Kabul: Afghan President Ashraf Gani on Tuesday was finally declared the winner of last September’s presidential election, after months of delays due to allegations of vote-rigging from his main rival Abdullah Abdullah.

Here is a look at his life and career:

Gani, 70, is an anthropologist, academic and a former employee of the World Bank who left Afganistan in 1977 and returned about two decades later.

He studied at Columbia University in New York and taught at several US universities during the Soviet occupation of Afganistan in the 1980s.

In late 2001, after the Taliban were ousted by a US-led invasion, Gani moved back to Kabul as a senior UN special advisor, going on to become a key architect of the interim government.

He became a powerful finance minister under President Hamid Karzai from 2002 to 2004, campaigning against burgeoning corruption.

Renowned for his intensity and energy, Gani introduced a new currency, set up a tax system, encouraged wealthy expat Afghans to return home, and cajoled donors as the country emerged from the austere Taliban era.

Gani, an ethnic Pashtun, was a candidate for the 2014 presidential election, with Uzbek warlord Abdul Rashid Dostum - accused of human rights abuses - as his first vice president and Sarwar Danish, a Hazara, as his second deputy.

Gani lit up the campaign trail with a series of fiery speeches, and he did better than many expected in the first round by taking 31.6 per cent of the vote to the 45 per cent of his rival Abdullah Abdullah, forcing the election to a second round.

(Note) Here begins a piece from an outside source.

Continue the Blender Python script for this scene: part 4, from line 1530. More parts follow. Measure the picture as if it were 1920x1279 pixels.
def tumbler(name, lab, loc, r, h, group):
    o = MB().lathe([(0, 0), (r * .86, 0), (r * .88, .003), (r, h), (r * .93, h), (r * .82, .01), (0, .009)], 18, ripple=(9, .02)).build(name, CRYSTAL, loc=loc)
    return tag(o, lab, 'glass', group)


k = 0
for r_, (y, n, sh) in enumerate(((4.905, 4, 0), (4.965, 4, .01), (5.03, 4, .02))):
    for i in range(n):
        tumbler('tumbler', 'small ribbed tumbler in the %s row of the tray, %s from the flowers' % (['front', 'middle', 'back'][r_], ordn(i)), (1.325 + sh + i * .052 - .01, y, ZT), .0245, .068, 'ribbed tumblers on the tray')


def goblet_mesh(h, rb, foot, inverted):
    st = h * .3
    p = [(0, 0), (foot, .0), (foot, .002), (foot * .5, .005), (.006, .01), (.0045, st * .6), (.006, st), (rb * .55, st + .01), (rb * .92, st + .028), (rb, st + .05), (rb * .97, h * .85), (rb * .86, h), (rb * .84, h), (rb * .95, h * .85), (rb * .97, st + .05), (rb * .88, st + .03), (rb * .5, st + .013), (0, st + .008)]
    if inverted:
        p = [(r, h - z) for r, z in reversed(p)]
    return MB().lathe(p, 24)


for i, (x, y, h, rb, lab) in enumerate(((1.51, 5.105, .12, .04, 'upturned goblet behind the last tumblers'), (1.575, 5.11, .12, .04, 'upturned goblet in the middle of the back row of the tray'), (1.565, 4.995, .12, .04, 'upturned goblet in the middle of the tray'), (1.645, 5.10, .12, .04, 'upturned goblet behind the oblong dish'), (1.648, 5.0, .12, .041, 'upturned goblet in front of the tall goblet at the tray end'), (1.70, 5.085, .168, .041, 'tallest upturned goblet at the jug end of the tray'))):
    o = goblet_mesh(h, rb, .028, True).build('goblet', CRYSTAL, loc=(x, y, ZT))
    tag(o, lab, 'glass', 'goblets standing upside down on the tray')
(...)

The run-off was engulfed in fraud allegations, but Gani emerged as an easy victor with 55 per cent to Abdullah’s 45.

He eventually formed a “National Unity Government” with Abdullah after the US mediated an awkward power-sharing deal.

Preliminary results in the 2019 vote - released in December - showed he had won again but Abdullah swiftly alleged vote-rigging, forcing a recount.

Gani has variously been described as visionary, short-tempered, academic, and overly demanding.

In the five years since his election, he has made little headway against deep-rooted government corruption and has been dismissed by the Taliban as a US-controlled “puppet”.

Gani and his administration have been sidelined from talks between the US and the Taliban, but he has insisted on taking part in any future negotiations with the insurgents.

If such talks fail, Gani has vowed to fight the militants “for generations” if necessary.

Gani is married to Rula, whom he met while studying for his first degree at the American University in Lebanon, and has two children.